Research Student: Mohammad Menwer Al-Mutairi

Constitutionalising Executive powers in Kuwait with reference to the UK's laws and experience

Photo of Mohammad Menwer Al-Mutairi


According to article 6 of the Kuwait Constitution, “The System of Government in Kuwait shall be democratic, under which sovereignty resides in the people, the source of all powers". However, the domination of the Executive powers is a remarkable feature in Kuwait's political system.  Thus, after more than fifty years of independence, the constitutional structure of the Parliamentary system has struggled to function in a democratic atmosphere.

The research thesis argues that such current Constitutional design lacks the necessary features to control the Executive powers according to the ethical values of democracy, rule of law, separation of power, and human rights and therefore, requires both fundamental and detailed reforms in order to achieve these objectives.

By evaluating the current constitutional structure to produce an acceptable level of democracy, this study aims to discuss the applicable democratic system, and, if it is able to reflect such ethical values, to identify the reasons behind any malfunctions, and to suggest solutions in a comprehensive review, particularly, of the role of the Executive and the Amir in the democratic function, and how to control them by effective mechanisms.
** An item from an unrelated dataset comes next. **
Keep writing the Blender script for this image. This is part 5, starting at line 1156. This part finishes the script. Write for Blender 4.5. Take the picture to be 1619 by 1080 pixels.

The study attempts to use new perspectives by way of verification. This critical analysis approach will conduct its examinations of the constitutional structure of Executive power's system in Kuwait against the global values of Democracy, rule of Law, human rights and the separation of powers principles.

The hypothesis outlined above will be explored by three different methodologies; firstly, by analysing, through documentary analysis, the Constitutional structure of Executive power system and measuring it against the ethical values of democracy, Rule of law, human rights and separation of powers principles; secondly, supporting this theoretical approach with fieldwork by interviewing "expert cohorts", and thirdly, by comparing controlling the Executive power in Kuwait with the UK’s laws and experience in order to explore applying a "transfer policy" method.